Australia claims ownership of more than 42 per cent of the Antarctic continent, but this claim is recognised by just four sovereign states.

Some states, such as the US and Russia, even outright reject the claim.  

“This raises the question as to just what is the significance for Australia's title to the Australian Antarctic Territory,” UNSW Canberra’s Professor Shirley Scott reflected in her latest paper.

‘The Irrelevance of Non-Recognition to Australia’s Antarctic Territory Title’ investigated how Australia’s claim to the Australian Antarctic Territory is impacted by the fact that so few other countries recognise its claim.

The Professor of International Law and International Relations said the general public and many scholars have assumed that Australia’s claim is somehow weakened by the fact that only four states recognise it.

However, Professor Scott’s interrogation of the legal basis for Australia’s land claim, as well as the historical international legal regime of territorial acquisition, found that relative lack of formal recognition of its title actually bears no influence on the claim’s legal status.

Australia is one of seven states that claim territory in Antarctica, the others being the United Kingdom, Norway, New Zealand, France, Chile, and Argentina.

Map showing the territorial claims to Antarctica
Map showing the territorial claims to Antarctica

Image (CC): https://en.wikipedia.org/wiki/Territorial_claims_in_Antarctica

Exploration of early colonial and post-world war methods of land entitlement, such as the need for the sovereign to have played a part in the land’s discovery, the principle of terra nullius, and acts of control and intent to continuously and peacefully apply authority over a territory, point to an enduring Australian land claim.

Professor Scott’s study of the relevant law revealed that another state refusing to recognise Australia’s claim is only relevant if accompanied by a competing claim of its own.

Professor Scott found no examples where non-recognition of land claims by a third party non-claimant were persuasive in determining territorial sovereignty. This holds even in more recent case studies, such as the 2002 judgment in Sovereignty over Pulau Ligitan and Pulau Sipadan (Indonesia/Malaysia).

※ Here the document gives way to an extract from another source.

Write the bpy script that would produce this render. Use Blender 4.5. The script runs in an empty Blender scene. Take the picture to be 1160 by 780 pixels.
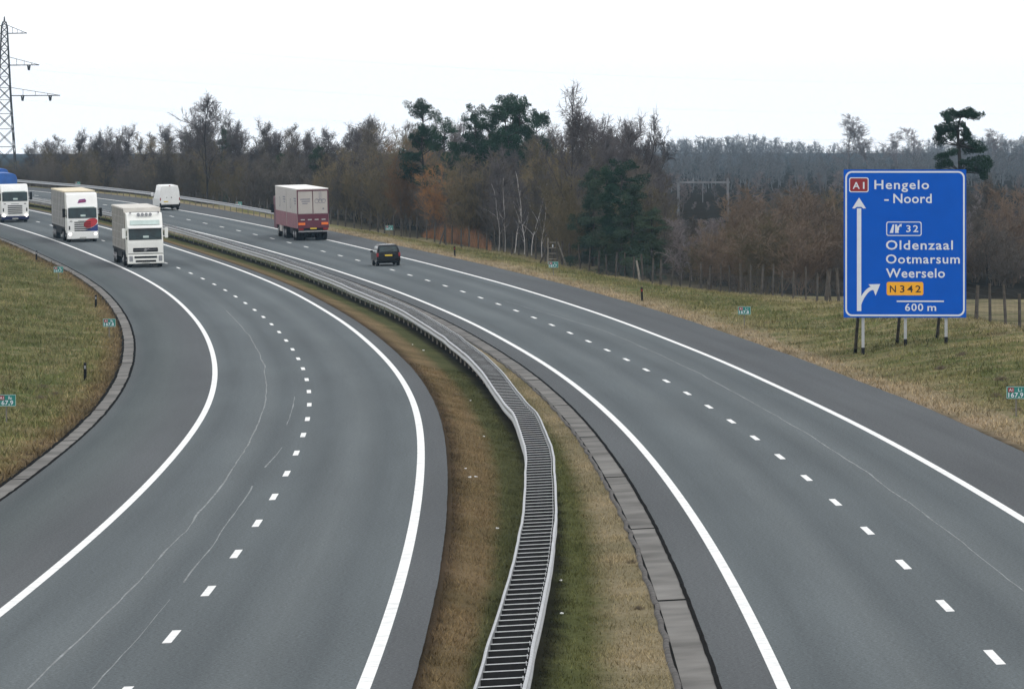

In the late 1950s, Australia and the other claimant states were among those that participated in negotiations for the Antarctic Treaty, which forms the basis of the Antarctic Treaty System (ATS).

The Antarctic Treaty expressly protects the position of sovereignty over the territory as it existed when the ATS was established. Nothing that happens during the life of the treaty is able to change the validity or strength of a state’s claim to title.

The ATS’s lack of expectation for claim recognition reinforces the prior situation that did not require other states to recognise a territorial claim.

As such, a lack of legal precedent, together with the protection afforded by the ATS, suggests that Australia’s land claim is safe for now.

Professor Scott theorised that states such as the US and Russia, which had disputed Australia’s claim, may have done so in the effort to reserve their rights to claim their own title in the future, despite neither having strong grounds for doing so.